“コミュ障の義経”を演じた川栄李奈も流石の一言 『義経のスマホ』に感じたシリーズの成熟

シリーズの成熟を感じた『義経のスマホ』

 NHKがおくる、『光秀のスマホ』、『土方のスマホ』に続く「時代劇✕スマホシリーズ」の第3弾は、待ってましたの『義経のスマホ』であった。

 明智光秀、土方歳三……とそのとき放送している大河ドラマに関連する歴史的人気者を主人公にして、「もしも昔の時代にスマホがあったら?」という空想エンタメは、スマホあるあるを交えながら、みんな大好き、歴史の人気エピソードをしっかり押さえているので、歴史好きも楽しめるし、ひねったドラマ好きやお笑い好きも楽しめる。

 たとえ、歴史を知らなくても、スマホのルールを知っていれば、世界に入りやすく、いつの間にか物語に没入できる。“スマホ”という装置を使うことで過去と現在を接続するすばらしい発明ドラマが『○○のスマホ』である。

 ただしこのスタイルを長編ドラマでやるのは難しいだろう。おそらくチープになると思う。だが『○○のスマホ』は1回につき5分なので、むしろ手軽さが良い。テレビドラマにYou Tube感覚をうまいこと持ち込んだといえるだろう。近年、時代に沿った番組づくりを模索しているNHKの成功例。これなら早送りする間もない。

 さて、義経。第1回、冒頭は「牛若丸のキッズケータイ」。牛若丸(義経の幼名)は天涯孤独で自分が何者なのかわからないでいる。キッズケータイではなくネットのできるスマホがほしくて、他人のスマホを奪う危険性もはらんでいる。

 奥州平泉に出向くことになるのはスマホ欲しさから。やがて、生き別れだった兄・頼朝(塚本高史)と感動の再会を果たす。だが、その感動は弁慶(小澤征悦)の助言による過剰な演出だった(第2回)。

 弁慶はスマホのFUMI(○○のスマホシリーズにおけるLINE)で何かと義経に指示を出す。出会った時、刀狩りではなくスマホ狩りをしているところがツボる(しかもその相手が)。

 義経は、第1回で、西行(山田孝之)の「わらべでんわそうだんしつ」に人生相談していたが、スマホをゲットしてからはポケモンのパロディゲームに興じたり、ネットの「天狗ゲタ子の武士相談室」を利用したりしている(第3回)。

 頼朝と合流したものの、貴族的なコミュニティに馴染めない野生児・義経はFUMI のグループ機能による「サロン源〜MINAMOTO」のメンバーたちが頼朝を持ち上げ「アグリー」「アグリー」とスタンプを押すことに慣れない。このFUMIスタンプ「アグリー」が受ける。
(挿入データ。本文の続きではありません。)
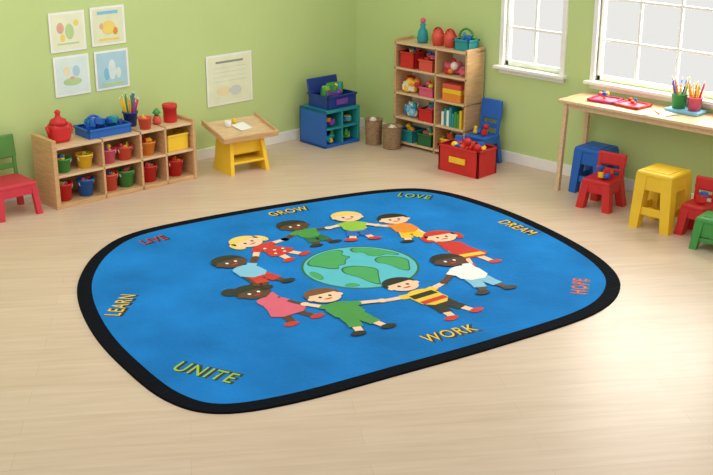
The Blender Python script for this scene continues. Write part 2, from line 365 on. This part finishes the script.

「光秀」「土方」の戦国時代編にはなかった「アグリー」スタンプの登場によって、シリーズ第3弾として中だるみしそうなところをみごとに回避した。「アグリー」たったひとつで新鮮になるからすごい。『○○のスマホ』シリーズはFUMIスタンプのセンスがいつもいい。

 第4回では、義経がついに「鵯越えの逆落とし」を行って検非違使に出世。そこでやっと義経が川栄李奈であることがわかる。

 主人公が途中まで誰かわからないで進むのはシリーズのパターンだったが、「義経」では第1回の牛若丸時代は『青天を衝け』(NHK総合)で栄一の子役・小林優仁が演じていた。義経になってからも小林がやっているのかと思っていたら、第4回で川栄李奈であることがわかる。